#### EXTRACTED ENTRIES
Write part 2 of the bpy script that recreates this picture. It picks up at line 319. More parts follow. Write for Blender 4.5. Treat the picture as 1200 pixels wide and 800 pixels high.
########
#### EXTRACTED ENTRIES
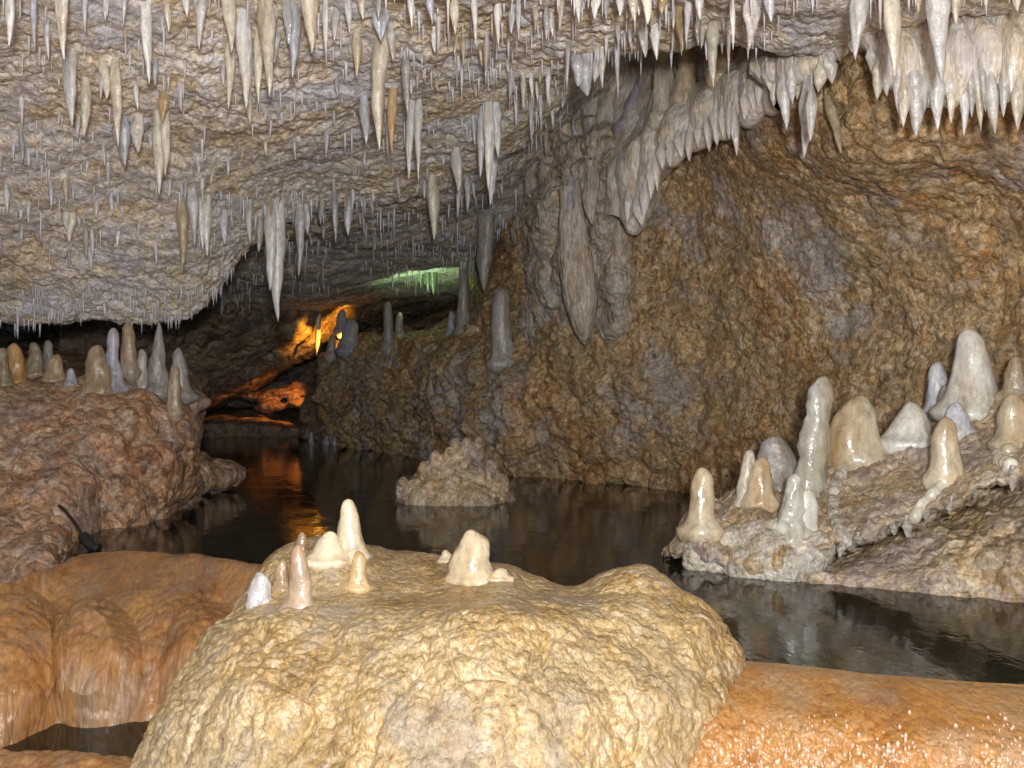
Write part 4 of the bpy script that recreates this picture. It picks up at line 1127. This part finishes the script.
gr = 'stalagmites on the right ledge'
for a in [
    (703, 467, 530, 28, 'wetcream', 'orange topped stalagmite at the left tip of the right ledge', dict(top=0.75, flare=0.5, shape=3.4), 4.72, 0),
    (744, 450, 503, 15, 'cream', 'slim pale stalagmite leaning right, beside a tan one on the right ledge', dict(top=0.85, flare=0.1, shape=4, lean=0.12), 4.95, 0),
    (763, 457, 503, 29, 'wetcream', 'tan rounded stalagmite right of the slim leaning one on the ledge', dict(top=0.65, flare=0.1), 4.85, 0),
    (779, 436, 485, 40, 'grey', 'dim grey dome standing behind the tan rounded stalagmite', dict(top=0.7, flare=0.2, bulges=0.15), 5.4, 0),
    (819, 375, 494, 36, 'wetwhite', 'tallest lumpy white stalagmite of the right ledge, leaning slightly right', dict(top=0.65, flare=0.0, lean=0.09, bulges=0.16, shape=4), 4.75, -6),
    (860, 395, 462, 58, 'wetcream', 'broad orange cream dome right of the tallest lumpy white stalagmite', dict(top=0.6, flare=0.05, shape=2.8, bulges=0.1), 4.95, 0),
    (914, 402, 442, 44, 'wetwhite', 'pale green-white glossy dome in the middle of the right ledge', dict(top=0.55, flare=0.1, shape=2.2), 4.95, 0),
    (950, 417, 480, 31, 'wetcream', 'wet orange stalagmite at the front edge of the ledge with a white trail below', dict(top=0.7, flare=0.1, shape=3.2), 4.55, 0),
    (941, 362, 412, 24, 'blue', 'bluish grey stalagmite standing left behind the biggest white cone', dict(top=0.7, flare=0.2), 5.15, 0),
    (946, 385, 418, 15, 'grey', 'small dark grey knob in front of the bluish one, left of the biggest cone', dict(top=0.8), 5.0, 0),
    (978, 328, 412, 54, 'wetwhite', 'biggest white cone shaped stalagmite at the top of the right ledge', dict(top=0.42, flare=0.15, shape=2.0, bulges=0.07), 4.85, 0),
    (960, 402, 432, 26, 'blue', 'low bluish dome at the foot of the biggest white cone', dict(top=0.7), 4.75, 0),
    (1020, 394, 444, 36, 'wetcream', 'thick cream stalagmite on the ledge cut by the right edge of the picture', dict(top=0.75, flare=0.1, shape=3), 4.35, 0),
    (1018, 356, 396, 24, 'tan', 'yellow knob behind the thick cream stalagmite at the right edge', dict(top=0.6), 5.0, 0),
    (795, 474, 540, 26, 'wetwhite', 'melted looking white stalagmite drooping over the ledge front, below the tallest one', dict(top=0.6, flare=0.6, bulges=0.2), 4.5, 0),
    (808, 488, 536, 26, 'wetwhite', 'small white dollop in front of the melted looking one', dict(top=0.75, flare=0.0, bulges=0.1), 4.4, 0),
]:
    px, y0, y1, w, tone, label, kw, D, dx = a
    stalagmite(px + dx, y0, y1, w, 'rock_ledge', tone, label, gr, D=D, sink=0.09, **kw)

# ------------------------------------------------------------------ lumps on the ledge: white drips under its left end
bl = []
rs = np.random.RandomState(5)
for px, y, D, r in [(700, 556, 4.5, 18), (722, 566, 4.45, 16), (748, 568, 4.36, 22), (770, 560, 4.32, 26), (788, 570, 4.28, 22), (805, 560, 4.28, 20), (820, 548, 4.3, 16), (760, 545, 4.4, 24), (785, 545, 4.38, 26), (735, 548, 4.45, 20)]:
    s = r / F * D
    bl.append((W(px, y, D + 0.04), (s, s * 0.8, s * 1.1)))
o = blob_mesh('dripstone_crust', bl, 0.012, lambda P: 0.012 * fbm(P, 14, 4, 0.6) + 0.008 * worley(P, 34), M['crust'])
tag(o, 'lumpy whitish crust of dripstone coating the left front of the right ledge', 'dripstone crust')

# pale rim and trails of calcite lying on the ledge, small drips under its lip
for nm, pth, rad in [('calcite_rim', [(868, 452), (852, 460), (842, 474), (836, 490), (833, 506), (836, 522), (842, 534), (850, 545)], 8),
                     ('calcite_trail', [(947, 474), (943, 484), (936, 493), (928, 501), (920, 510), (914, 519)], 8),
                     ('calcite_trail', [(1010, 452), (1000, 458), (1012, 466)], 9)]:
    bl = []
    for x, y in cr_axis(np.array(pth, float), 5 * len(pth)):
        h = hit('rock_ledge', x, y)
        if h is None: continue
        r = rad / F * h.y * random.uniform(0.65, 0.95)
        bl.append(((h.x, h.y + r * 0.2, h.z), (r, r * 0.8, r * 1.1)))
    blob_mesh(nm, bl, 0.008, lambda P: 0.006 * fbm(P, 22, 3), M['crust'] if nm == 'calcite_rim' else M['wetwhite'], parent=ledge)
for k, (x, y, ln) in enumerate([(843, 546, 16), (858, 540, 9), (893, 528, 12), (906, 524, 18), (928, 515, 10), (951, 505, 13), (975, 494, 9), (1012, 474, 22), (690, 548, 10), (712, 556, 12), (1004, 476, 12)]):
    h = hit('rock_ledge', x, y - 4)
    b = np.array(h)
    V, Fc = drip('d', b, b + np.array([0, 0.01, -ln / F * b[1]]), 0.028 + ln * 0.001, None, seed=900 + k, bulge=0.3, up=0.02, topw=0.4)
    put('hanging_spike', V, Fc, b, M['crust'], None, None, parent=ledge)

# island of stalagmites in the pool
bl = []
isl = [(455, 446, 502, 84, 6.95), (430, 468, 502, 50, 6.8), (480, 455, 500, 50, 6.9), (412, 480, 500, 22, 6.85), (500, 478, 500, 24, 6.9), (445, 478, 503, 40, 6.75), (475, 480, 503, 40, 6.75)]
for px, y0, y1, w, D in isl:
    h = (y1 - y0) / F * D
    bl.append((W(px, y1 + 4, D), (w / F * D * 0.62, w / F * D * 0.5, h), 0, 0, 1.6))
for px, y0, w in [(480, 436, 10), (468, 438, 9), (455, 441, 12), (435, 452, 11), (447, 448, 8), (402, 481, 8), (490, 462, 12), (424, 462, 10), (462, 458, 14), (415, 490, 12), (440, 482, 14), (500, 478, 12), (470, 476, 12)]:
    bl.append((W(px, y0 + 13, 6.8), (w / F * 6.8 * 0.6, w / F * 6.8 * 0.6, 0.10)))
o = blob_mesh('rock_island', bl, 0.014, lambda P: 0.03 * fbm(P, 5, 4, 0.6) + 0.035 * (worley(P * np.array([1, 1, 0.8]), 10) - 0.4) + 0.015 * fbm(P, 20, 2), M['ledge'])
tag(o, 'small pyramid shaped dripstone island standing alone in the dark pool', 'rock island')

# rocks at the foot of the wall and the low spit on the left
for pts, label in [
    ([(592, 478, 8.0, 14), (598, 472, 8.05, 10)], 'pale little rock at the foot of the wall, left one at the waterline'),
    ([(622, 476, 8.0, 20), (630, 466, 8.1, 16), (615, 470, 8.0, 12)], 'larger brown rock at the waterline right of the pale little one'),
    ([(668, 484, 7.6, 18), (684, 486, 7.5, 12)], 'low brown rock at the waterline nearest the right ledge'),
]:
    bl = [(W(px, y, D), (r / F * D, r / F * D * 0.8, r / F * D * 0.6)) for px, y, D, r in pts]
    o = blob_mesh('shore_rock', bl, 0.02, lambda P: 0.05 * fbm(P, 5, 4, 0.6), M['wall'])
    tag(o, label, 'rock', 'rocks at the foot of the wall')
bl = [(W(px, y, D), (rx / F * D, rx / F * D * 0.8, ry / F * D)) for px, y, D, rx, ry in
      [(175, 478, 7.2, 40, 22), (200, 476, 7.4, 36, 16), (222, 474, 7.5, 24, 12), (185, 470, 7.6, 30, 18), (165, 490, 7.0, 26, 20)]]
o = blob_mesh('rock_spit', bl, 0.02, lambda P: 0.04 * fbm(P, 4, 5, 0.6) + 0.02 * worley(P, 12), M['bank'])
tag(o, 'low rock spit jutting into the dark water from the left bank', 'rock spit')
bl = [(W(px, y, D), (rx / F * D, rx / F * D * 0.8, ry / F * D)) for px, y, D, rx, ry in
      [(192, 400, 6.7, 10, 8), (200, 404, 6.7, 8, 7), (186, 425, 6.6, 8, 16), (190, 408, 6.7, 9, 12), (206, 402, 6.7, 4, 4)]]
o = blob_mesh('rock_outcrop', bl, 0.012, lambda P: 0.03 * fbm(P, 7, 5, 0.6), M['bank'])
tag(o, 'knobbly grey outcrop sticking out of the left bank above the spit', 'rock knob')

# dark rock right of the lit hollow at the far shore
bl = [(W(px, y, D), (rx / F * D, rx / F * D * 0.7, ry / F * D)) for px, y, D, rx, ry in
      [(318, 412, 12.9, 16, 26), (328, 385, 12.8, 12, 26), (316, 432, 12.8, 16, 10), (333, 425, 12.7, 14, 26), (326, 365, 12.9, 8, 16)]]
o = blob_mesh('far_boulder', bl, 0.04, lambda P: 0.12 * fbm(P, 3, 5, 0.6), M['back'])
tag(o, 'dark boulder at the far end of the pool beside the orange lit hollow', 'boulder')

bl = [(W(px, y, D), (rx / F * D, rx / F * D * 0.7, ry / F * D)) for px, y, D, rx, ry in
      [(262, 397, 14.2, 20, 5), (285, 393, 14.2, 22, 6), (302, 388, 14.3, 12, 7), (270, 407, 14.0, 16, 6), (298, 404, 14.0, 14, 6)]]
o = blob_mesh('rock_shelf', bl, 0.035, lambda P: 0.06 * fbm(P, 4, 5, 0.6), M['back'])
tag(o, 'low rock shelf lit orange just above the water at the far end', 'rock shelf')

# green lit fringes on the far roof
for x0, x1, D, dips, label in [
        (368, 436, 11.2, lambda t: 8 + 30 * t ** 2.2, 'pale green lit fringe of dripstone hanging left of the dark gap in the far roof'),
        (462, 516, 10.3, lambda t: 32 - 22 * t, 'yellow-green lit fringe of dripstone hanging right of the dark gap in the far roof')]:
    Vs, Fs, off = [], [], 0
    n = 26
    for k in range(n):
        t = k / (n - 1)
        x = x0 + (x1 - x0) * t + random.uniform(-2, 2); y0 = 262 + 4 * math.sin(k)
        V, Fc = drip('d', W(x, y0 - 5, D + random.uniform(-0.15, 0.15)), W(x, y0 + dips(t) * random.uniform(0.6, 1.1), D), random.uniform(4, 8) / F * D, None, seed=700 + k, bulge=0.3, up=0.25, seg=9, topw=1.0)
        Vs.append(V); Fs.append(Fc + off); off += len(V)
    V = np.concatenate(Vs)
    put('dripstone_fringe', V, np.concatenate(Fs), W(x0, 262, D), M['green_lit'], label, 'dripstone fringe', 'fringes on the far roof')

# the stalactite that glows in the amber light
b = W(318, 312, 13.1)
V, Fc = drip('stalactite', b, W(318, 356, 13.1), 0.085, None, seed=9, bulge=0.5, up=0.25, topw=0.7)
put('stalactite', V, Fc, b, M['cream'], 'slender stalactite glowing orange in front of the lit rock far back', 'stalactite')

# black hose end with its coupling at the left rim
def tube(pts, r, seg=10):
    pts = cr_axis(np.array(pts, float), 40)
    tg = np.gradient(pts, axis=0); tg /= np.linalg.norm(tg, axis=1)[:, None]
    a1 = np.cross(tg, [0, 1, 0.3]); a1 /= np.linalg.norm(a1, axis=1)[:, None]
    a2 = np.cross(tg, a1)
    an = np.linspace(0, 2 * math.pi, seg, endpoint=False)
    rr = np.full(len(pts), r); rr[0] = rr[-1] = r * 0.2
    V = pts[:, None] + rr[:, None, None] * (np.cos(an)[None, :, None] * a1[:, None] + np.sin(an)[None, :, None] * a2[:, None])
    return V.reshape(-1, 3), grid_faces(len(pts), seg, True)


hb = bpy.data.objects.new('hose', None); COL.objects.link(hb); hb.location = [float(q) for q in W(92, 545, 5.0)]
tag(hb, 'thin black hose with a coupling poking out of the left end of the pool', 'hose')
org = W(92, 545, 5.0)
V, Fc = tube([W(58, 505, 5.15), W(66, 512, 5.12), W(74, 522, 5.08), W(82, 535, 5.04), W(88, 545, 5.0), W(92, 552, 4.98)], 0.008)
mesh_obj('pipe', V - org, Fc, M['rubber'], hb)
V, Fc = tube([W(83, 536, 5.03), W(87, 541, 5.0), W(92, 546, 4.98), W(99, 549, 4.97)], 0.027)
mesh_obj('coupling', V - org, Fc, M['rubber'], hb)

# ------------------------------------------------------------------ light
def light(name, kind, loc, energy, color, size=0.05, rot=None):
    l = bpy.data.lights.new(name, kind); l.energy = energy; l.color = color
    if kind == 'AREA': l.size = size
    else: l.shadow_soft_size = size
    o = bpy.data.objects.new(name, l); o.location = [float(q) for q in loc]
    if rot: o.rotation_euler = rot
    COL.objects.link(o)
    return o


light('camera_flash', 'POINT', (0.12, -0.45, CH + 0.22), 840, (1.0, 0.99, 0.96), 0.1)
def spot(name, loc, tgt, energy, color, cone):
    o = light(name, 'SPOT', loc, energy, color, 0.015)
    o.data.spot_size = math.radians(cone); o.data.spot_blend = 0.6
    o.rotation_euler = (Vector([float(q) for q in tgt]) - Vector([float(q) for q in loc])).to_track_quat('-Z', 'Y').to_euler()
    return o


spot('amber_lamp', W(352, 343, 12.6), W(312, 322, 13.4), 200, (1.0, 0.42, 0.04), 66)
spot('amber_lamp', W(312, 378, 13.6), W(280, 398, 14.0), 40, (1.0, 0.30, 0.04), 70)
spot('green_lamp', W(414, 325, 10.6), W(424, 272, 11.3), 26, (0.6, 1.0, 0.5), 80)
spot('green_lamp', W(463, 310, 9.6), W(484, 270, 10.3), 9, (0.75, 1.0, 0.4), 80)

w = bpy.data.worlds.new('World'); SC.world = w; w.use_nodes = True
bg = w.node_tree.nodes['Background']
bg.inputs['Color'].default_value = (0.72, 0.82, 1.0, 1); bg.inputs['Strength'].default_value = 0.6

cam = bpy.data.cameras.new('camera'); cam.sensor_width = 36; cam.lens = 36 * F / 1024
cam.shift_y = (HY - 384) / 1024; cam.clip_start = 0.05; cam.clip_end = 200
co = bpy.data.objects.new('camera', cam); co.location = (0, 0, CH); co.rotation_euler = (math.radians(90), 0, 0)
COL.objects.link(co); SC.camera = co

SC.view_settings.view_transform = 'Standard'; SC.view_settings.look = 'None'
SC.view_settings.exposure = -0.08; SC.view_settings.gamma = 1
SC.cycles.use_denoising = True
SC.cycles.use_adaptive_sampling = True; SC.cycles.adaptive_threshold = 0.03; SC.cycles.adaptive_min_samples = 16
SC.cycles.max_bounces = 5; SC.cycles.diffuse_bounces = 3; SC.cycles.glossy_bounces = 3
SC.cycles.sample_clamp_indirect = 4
########
Repeat these lines exactly and nothing more: the one containing "14.0, 14, 6)]]", the one containing "tag(o, 'low rock shelf", and all the lines between.

      [(262, 397, 14.2, 20, 5), (285, 393, 14.2, 22, 6), (302, 388, 14.3, 12, 7), (270, 407, 14.0, 16, 6), (298, 404, 14.0, 14, 6)]]
o = blob_mesh('rock_shelf', bl, 0.035, lambda P: 0.06 * fbm(P, 4, 5, 0.6), M['back'])
tag(o, 'low rock shelf lit orange just above the water at the far end', 'rock shelf')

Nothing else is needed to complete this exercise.